━━━ Collected data
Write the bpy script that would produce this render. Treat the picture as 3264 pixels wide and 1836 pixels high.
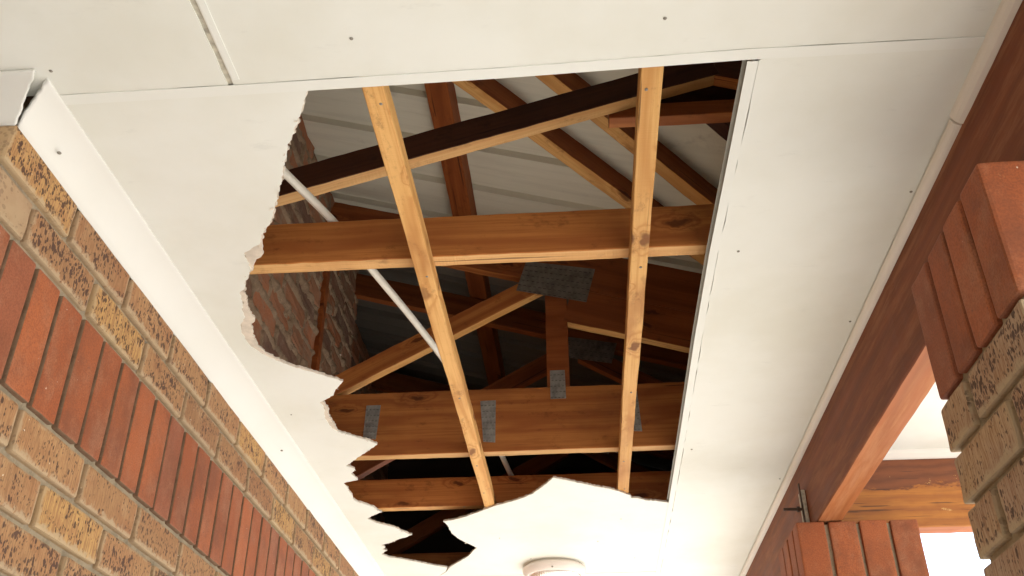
import bpy, bmesh, math, random
from mathutils import Vector, Matrix, noise
from mathutils.geometry import tessellate_polygon
random.seed(7)
for o in list(bpy.data.objects):
    bpy.data.objects.remove(o)
SC = bpy.context.scene
COL = SC.collection
EYE = 1.51                                   # eye height; geometry below is written relative to the eye

# ------------------------------------------------------------------ camera
YAW, PITCH, ROLL = -0.0719267780, 0.555970955, -0.00375807824
fwd = Vector((math.sin(YAW)*math.cos(PITCH), math.cos(YAW)*math.cos(PITCH), math.sin(PITCH)))
rgt = Vector((math.cos(YAW), -math.sin(YAW), 0))
upv = rgt.cross(fwd)
r2 = math.cos(ROLL)*rgt + math.sin(ROLL)*upv
u2 = -math.sin(ROLL)*rgt + math.cos(ROLL)*upv
cam = bpy.data.cameras.new('camera'); cam.lens = 33.911; cam.sensor_width = 36.0
cam.clip_start = 0.02; cam.clip_end = 3000
camo = bpy.data.objects.new('camera', cam); COL.objects.link(camo)
camo.matrix_world = Matrix(((r2.x, u2.x, -fwd.x, 0), (r2.y, u2.y, -fwd.y, 0), (r2.z, u2.z, -fwd.z, EYE), (0, 0, 0, 1)))
SC.camera = camo

# ------------------------------------------------------------------ sky, sun, exposure
SUN_EL, SUN_AZ = math.radians(56), math.radians(60)      # azimuth clockwise from +Y
SUN_STRENGTH, SKY_STRENGTH, EXPOSURE = 4.9, 0.14, 2.2
world = bpy.data.worlds.new('World'); SC.world = world; world.use_nodes = True
wn = world.node_tree.nodes; wl = world.node_tree.links
sky = wn.new('ShaderNodeTexSky'); sky.sky_type = 'NISHITA'; sky.sun_disc = False
sky.sun_elevation = SUN_EL; sky.sun_rotation = SUN_AZ; sky.dust_density = 2.0
wl.new(sky.outputs[0], wn['Background'].inputs[0]); wn['Background'].inputs[1].default_value = SKY_STRENGTH
sl = bpy.data.lights.new('sun', 'SUN'); sl.energy = SUN_STRENGTH; sl.angle = math.radians(0.5); sl.color = (1.0, 0.975, 0.935)
so = bpy.data.objects.new('sun', sl); COL.objects.link(so)
to_sun = Vector((math.sin(SUN_AZ)*math.cos(SUN_EL), math.cos(SUN_AZ)*math.cos(SUN_EL), math.sin(SUN_EL)))
so.rotation_euler = to_sun.to_track_quat('Z', 'Y').to_euler(); so.location = (6, 4, 8)
SC.view_settings.view_transform = 'Standard'; SC.view_settings.look = 'None'
SC.view_settings.exposure = EXPOSURE; SC.view_settings.gamma = 1.0; SC.view_settings.use_curve_mapping = False
SC.cycles.max_bounces = 14; SC.cycles.diffuse_bounces = 8; SC.cycles.use_denoising = True
SC.cycles.sample_clamp_indirect = 6.0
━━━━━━
_Task objective_. Every line from the top of the material above through the line with "SC.camera = camo" should be duplicated exactly, please; leave out the pictures.

_Solution for this exercise_.
Write the bpy script that would produce this render. Treat the picture as 3264 pixels wide and 1836 pixels high.
import bpy, bmesh, math, random
from mathutils import Vector, Matrix, noise
from mathutils.geometry import tessellate_polygon
random.seed(7)
for o in list(bpy.data.objects):
    bpy.data.objects.remove(o)
SC = bpy.context.scene
COL = SC.collection
EYE = 1.51                                   # eye height; geometry below is written relative to the eye

# ------------------------------------------------------------------ camera
YAW, PITCH, ROLL = -0.0719267780, 0.555970955, -0.00375807824
fwd = Vector((math.sin(YAW)*math.cos(PITCH), math.cos(YAW)*math.cos(PITCH), math.sin(PITCH)))
rgt = Vector((math.cos(YAW), -math.sin(YAW), 0))
upv = rgt.cross(fwd)
r2 = math.cos(ROLL)*rgt + math.sin(ROLL)*upv
u2 = -math.sin(ROLL)*rgt + math.cos(ROLL)*upv
cam = bpy.data.cameras.new('camera'); cam.lens = 33.911; cam.sensor_width = 36.0
cam.clip_start = 0.02; cam.clip_end = 3000
camo = bpy.data.objects.new('camera', cam); COL.objects.link(camo)
camo.matrix_world = Matrix(((r2.x, u2.x, -fwd.x, 0), (r2.y, u2.y, -fwd.y, 0), (r2.z, u2.z, -fwd.z, EYE), (0, 0, 0, 1)))
SC.camera = camo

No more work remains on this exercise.